My configuration for this can be found here. I’ll refrain from posting the python scripts since it’ll just take up too much space on the post, but feel free to check them out.
First up is my configuration file. Here I have two scripts: one to create my gif, the other to back it up. I want to create a new gif every hour (more frequently than that wasn’t very useful) and I wanted to save one every day so I could eventually string them together for a yearly timelapse (or something). Thus, my pycron config.yaml file looks like this:
make_gif:
schedule:
hours: 1
save_gif:
schedule:
days: 1
As for the scripts, in the make_gif script I designate a maximum number of images to retain (anything over is backup up to a different directory) and I give it a target length of 10 seconds. I use the gifsicle package to optimize the gif which helps reduce the file size by about 5x from the original.
It’s worth adding how I actually create the gif. The first thing I do i retrieve all the files in my save directory and sort them based on the timestamp (so they are absolutely in chronological order). Then I use imageio to create the gif and use a gifsicle command to optimize.

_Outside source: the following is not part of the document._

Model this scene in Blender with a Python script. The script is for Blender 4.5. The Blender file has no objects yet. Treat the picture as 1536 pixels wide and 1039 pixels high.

The following is a simplified version of what can be found in my script.
import os
import imageio
IMAGE_DIR = '/share/hass/raw_images'
BACKUP_DIR = '/share/hass/backup'
SAVE_DIR = '/share/hass/gifs'
# Sort the files
files = os.listdir(IMAGE_DIR)
fullfiles = [os.path.join(IMAGE_DIR, name) for name in files]
sortedfiles = sorted(fullfiles, key=os.path.getmtime)
output = os.path.join(SAVE_DIR, 'temp.gif')
images = []
# Calculate framerate for 10 second gif
framerate = int(len(sortedfiles) / 10)
# Create the gif
with imageio.get_writer(output, mode='I', fps=framerate) as writer:
for filename in sortedfiles:
image = imageio.imread(filename)
writer.append_data(image)
# And now optimize the gif
final = os.path.join(SAVE_DIR, 'output.gif')
command = "gifsicle -O3 --colors 128 --resize-width 512 {} > {}".format(output, final)
os.system(command)
os.remove(output)
Displaying the gif in Home-Assistant
So I have my gif saved, but now I need to display it in home-assistant. For this, I use the local file camera platform. I’ve already mapped the directory where I save my gif to home-assistant, so I have the following in my home-assistant configuration.yaml file:
camera:
- platform: local_file
name: blink_gif
file_path: /images/gifs/output.gif
And here is an example gif that is created (this one is actually at 30mins/picture rather than 20, but you get the idea).
But… why?
Valid question. Originally I didn’t really want to make a generic container to run and schedule my python script, but I started seeing potential benefits to it long term (mostly unrelated to home-assistant). On top of that, I’m very much a docker n00b so I figured it would be a good learning experience in creating and managing a container. I’m pretty happy with how it turned out, despite the seemingly roundabout way I got there… I’m like one step away from this being a Rube Goldberg machine.
Anyways, hopefully someone else enjoys this or finds it useful. Even if your conclusion is “this is the stupidest way to accomplish that task”, at least you now know one way not to do it!